[Scenes as source code]
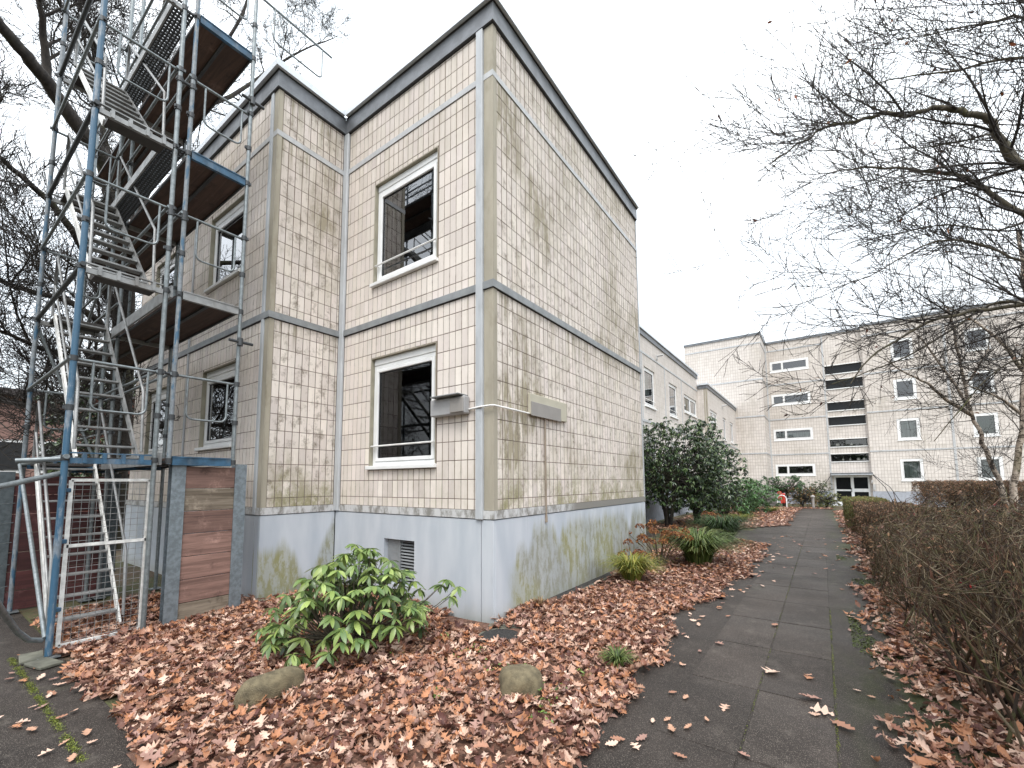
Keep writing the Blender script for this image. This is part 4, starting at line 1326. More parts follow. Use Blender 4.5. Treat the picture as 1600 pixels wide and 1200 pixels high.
# stair flights: run from the near landing up to the far one
def flight(z0, z1, mat_l, mat_r, first=False):
    f = empty('stair_flight'); f.parent = scaf; sp(f)
    xa, xb = (-3.12, -5.0)
    ya, yb = -3.0, -2.5
    if first: xa = -3.35; ya = -3.05
    for y, mt in ((ya, mat_l), (yb, mat_r)):
        b = MB(); b.bar((xa, y, z0), (xb, y, z1), .02, .075); b.build('stringer', mt, f)
    n = 9
    for i in range(n):
        t = (i + .7) / n
        x = xa + (xb - xa) * t; z = z0 + (z1 - z0) * t
        b = MB(); b.cbox(x - .055, x + .055, ya + .012, yb - .012, z - .011, z + .011, .003); b.build('tread', M['alu'], f)
    for y in (ya - .02, yb + .02):
        b = MB(); h = .8
        b.tube([(xa + .02, y, z0 + .1), (xa - .05, y, z0 + h), (xb, y, z1 + h), (xb - .02, y, z1)], .015, 8)
        if y < -2.9: b.tube([(xa - .03, y, z0 + h * .5), (xb, y, z1 + h * .5)], .012, 8)
        b.build('handrail', M['alu'], f)
    if not first or True:
        b = MB(); b.cbox(xa - .0, -2.93, ya, yb, z0 - .02, z0 + .012, .003); b.box(xa, -2.93, ya, yb, z0 - .045, z0 - .0205)
        if not first: b.build('landing', M['deckdark'], f)
    b = MB(); b.cbox(-5.38, xb, ya, yb, z1 - .02, z1 + .012, .003); b.build('landing', M['deckdark'], f)
flight(-1.12, LV[0], M['aluwhite'], M['aluwhite'], True)
flight(LV[0], LV[1], M['aluwhite'], M['alu'])
flight(LV[1], LV[2], M['aluwhite'], M['alu'])
flight(LV[2], LV[3], M['aluwhite'], M['alu'])
# bent tube on the ground by the front post and barrier tubes going left
tubep('brace', [(-2.92, -3.16, -1.02), (-2.86, -3.25, -.98), (-2.75, -3.34, -.86), (-2.45, -3.46, -.62), (-2.1, -3.56, -.42)], .024)
tubep('brace', [(-2.93, -3.12, .69), (-3.0, -3.42, .66)], .024)
tubep('brace', [(-2.93, -3.12, .55), (-2.6, -3.6, .40)], .024)

# thin wire fence leaving the frame on the left
wf = empty('wire_fence', (-5.3, -3.4, -1.2), label='thin wire strands strung left of the dark red plank screen', cat='fence')
for z in (.35, .62, .9, 1.15, 1.4):
    b = MB(); b.tube([(-.1, .25, z), (.3, -.3, z - .02), (1.2, -1.5, z + .01)], .005, 5); b.build('wire', M['galv'], wf)
b = MB(); b.tube([(1.2, -1.5, 0), (1.2, -1.5, 1.5)], .03, 8); b.build('post', M['beamdark'], wf)

# slabs under the front post
for i, (x, y, rz) in enumerate(((-2.72, -3.16, .25), (-3.02, -3.2, -.1))):
    b = MB(); b.cbox(-.14, .14, -.08, .08, 0, .028, .006)
    o = b.build('support_slab', M['concrete']); o.location = (x, y, -1.198 + .0); o.rotation_euler = (0, 0, rz)
    tag(o, ('dark mossy slab nearer the path beside the blue front scaffold post', 'dark mossy slab lying left of the blue front scaffold post')[i], 'slab')

# wire mesh gate
gate = empty('wire_mesh_gate', (-2.97, -2.73, -1.12), label='white wire mesh gate with blue paint marks between the scaffold posts', cat='gate')
b = MB(); y0, y1, z1 = -.31, .31, 1.60
for (p, q) in (((0, y0, 0), (0, y0, z1)), ((0, y1, 0), (0, y1, z1)), ((0, y0, 0), (0, y1, 0)), ((0, y0, z1), (0, y1, z1)), ((0, y0, .95), (0, y1, .95))):
    b.bar(p, q, .03, .03, (1, 0, 0))
b.build('frame', M['aluwhite'], gate)
b = MB()
for i in range(11): y = y0 + (y1 - y0) * (i + .5) / 11; b.tube([(.004, y, 0), (.004, y, z1)], .0022, 4, False)
for i in range(25): z = z1 * (i + .5) / 25; b.tube([(.0, y0, z), (.0, y1, z)], .0022, 4, False)
b.build('wire_mesh', M['alu'], gate)
for z in (.35, 1.0, 1.5):
    b = MB(); b.cbox(-.03, .03, y0 - .08, y0 - .0, z - .02, z + .02, .005); b.tube([(0, y0 - .06, z - .04), (0, y0 - .06, z + .04)], .03, 8); b.build('clamp', M['bluebeam'], gate)

# timber screens between steel beams
def hbeam(b, x, y, z0, z1, w=.135, t=.010):
    b.box(x - .06, x - .06 + t, y - w / 2, y + w / 2, z0, z1); b.box(x + .06 - t, x + .06, y - w / 2, y + w / 2, z0, z1)
    b.box(x - .05, x + .05, y - .005, y + .005, z0, z1)
def screen(name, loc, ya, yb, zt, mats, n, label, beammat, extra=0):
    s = empty(name, loc, label=label, cat='screen')
    for y in (ya, yb):
        b = MB(); hbeam(b, 0, y, -.05, zt + (.06 if y == ya else .04)); b.build('steel_beam', beammat, s)
    z = .0; h = zt / n
    for i in range(n):
        b = MB(); dx = random.uniform(-.006, .006)
        b.cbox(.006 + dx * .3, .046 + dx * .3, ya + .006, yb - .006, z + .003, z + h - .003, .005)
        b.build('plank', mats[i % len(mats)], s); z += h
    return s
screen('timber_screen', (-3.0, 0, -1.2), -2.16, -1.50, 1.84, [M['laggingmossy'], M['lagging'], M['lagging'], M['lagging'], M['lagging'], M['laggingmossy'], M['lagging']], 7,
       'reddish plank screen held between two zinc coated beams at the leaf bed', M['ibeam'])
screen('timber_screen', (-5.62, 0, -1.2), -3.22, -2.15, 1.75, [M['laggingdark']], 7,
       'dark red plank screen between steel beams behind the scaffold stair', M['beamdark'])
b = MB(); b.cbox(-3.3, -3.28, -2.05, -1.85, -.7, -.2, .004)
tag(b.build('notice', M['cable']), 'small white notice hanging behind the zinc beam beside the mesh gate', 'sign')

# ------------------------------------------------------------------ leaves on the ground
def leaf_template(kind, seg, curl, fold, seed):
    r = np.random.default_rng(seed)
    t = np.linspace(0, 1, seg + 1)
    if kind == 'oak':
        w = .27 * np.sin(np.pi * np.clip(t, .0, 1)) ** .7 * (.78 + .30 * np.cos(t * (4.5 if seg > 6 else 2.5) * 2 * np.pi))
        w[0] = .015; w[-1] = .01
    elif kind == 'maple':
        w = .46 * np.sin(np.pi * t) ** .6 * (.62 + .5 * np.cos(t * 3 * 2 * np.pi + .6)); w[0] = .015; w[-1] = .01
    else:
        w = .2 * np.sin(np.pi * np.clip(t * .97 + .015, 0, 1)) ** .8
    w = np.maximum(w * r.uniform(.85, 1.15, seg + 1), .008)
    z = curl * (t - .5) ** 2 + r.normal(0, .012, seg + 1)
    zl = z + fold * w + r.normal(0, .02, seg + 1); zr = z + fold * w * r.uniform(.2, 1.2) + r.normal(0, .02, seg + 1)
    V = np.zeros((seg + 1, 3, 3))
    V[:, 0] = np.stack([t - .5, w, zl], 1); V[:, 1] = np.stack([t - .5, np.zeros_like(t), z], 1); V[:, 2] = np.stack([t - .5, -w, zr], 1)
    F = []
    for i in range(seg):
        a = i * 3
        F += [[a, a + 3, a + 4, a + 1], [a + 1, a + 4, a + 5, a + 2]]
    return V.reshape(-1, 3), np.array(F)
def rot_mats(yaw, pitch, roll):
    cy, sy, cp, s_p, cr, sr = np.cos(yaw), np.sin(yaw), np.cos(pitch), np.sin(pitch), np.cos(roll), np.sin(roll)
    Z = np.zeros_like(yaw); O = np.ones_like(yaw)
    Rz = np.stack([cy, -sy, Z, sy, cy, Z, Z, Z, O], -1).reshape(-1, 3, 3)
    Ry = np.stack([cp, Z, s_p, Z, O, Z, -s_p, Z, cp], -1).reshape(-1, 3, 3)
    Rx = np.stack([O, Z, Z, Z, cr, -sr, Z, sr, cr], -1).reshape(-1, 3, 3)
    return Rz @ Ry @ Rx
LCOL = np.array([1.0, .99, 1.0]) * np.array([[.33, .17, .11], [.46, .27, .18], [.22, .10, .065], [.54, .36, .27], [.35, .20, .155], [.10, .042, .034], [.40, .185, .095], [.64, .46, .36], [.30, .18, .145], [.44, .21, .11], [.18, .085, .06], [.40, .25, .18]])
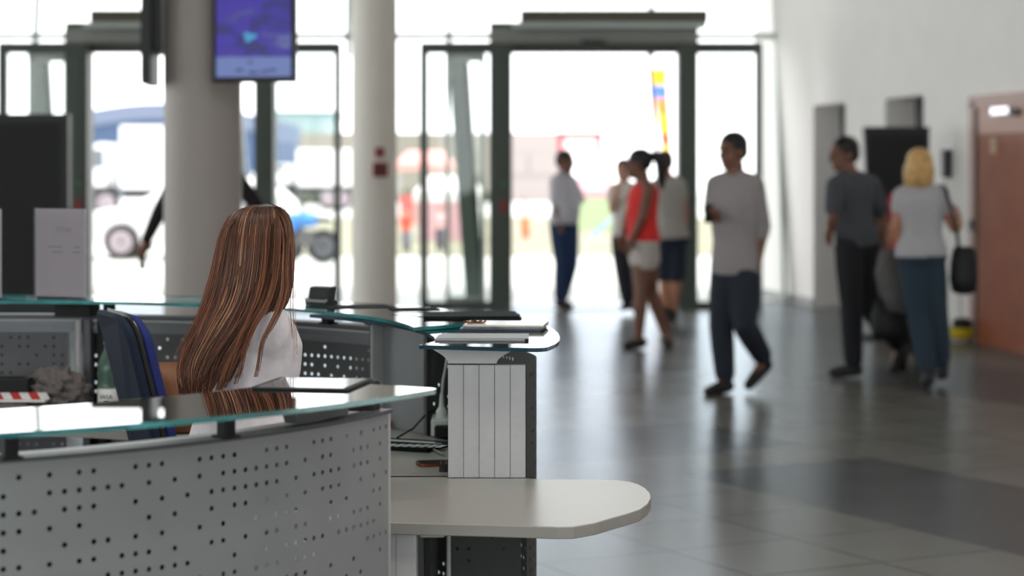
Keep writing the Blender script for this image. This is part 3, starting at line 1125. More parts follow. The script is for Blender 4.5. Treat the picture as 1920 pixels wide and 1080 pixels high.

DIRECTIVE =>
Read the entries and select each line where the word "image" is found.

TASK ANSWER =>
Keep writing the Blender script for this image. This is part 4, starting at line 1326. More parts follow. Use Blender 4.5. Treat the picture as 1600 pixels wide and 1200 pixels high.
Keep writing the Blender script for this image. This is part 3, starting at line 1125. More parts follow. The script is for Blender 4.5. Treat the picture as 1920 pixels wide and 1080 pixels high.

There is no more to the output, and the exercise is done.